Mais: Há um senhor que recebe uma pensão, além de outros rendimentos próprios. Pois eu sei que este senhor faz contas todos os meses para distribuir naquele mês a pensão que recebe. Possui, sim, mas não se deixa amarrar. Outro ouvinte do Sermão da Montanha.
E que dizer daquela mulher do povo, que, duma vez, me veio contar a sua imensa alegria pela colheita d'azeite no seu olival?!
— Tive três litrinhos dele, livre a maquia!
O mundo podia ser assim. O mundo devia ser assim. A mãe-terra é fonte perene. O sol faz germinar. A Lei de Deus, promulgada no Sinai e explicada na Cruz, ensina a dar a cada homem o pão-de-cada-dia.
Discursos — sim. A fala foi dada ao homem. Ele nos banquetes. Ele nas assembleias. Ele nas sociedades de nações. Porém, tanto os que falam com os que escutam, se não estiverem devidamente preparados para a doutrina do Sermão da Montanha, constroem sobre bancos de areia.
Não basta uma qualquer preparação. É necessário muita reflexão porquanto as Bem-aventuranças são em tudo às avessas do que o mundo pensa e faz.

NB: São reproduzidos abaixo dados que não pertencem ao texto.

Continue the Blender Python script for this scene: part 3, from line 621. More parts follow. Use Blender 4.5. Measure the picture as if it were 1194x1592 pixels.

Elas «canonizam de felizes os infelizes», como diz Santo Agostinho.
Um homem de pipas de azeite chama necessariamente infeliz àquela mulher dos três litrinhos - e quer mais pipas!
O espírito de pobreza domina o ser da Obra da Rua. Quem vier às nossas Casas, vê esse espírito pairar, orientar, vivificar a nossa Obra. Eis porque ela remedeia tanta gente.
Como...? Repartindo.
A verdadeira argamassa das obras sociais está no espírito de pobreza. Poupar, poupar, poupar. As pedras de elevação são feitas de confiança nesse mesmo espírito. A cúpula é a visão.
(...)
Do livro Notas da Quinzena, pp 75-77.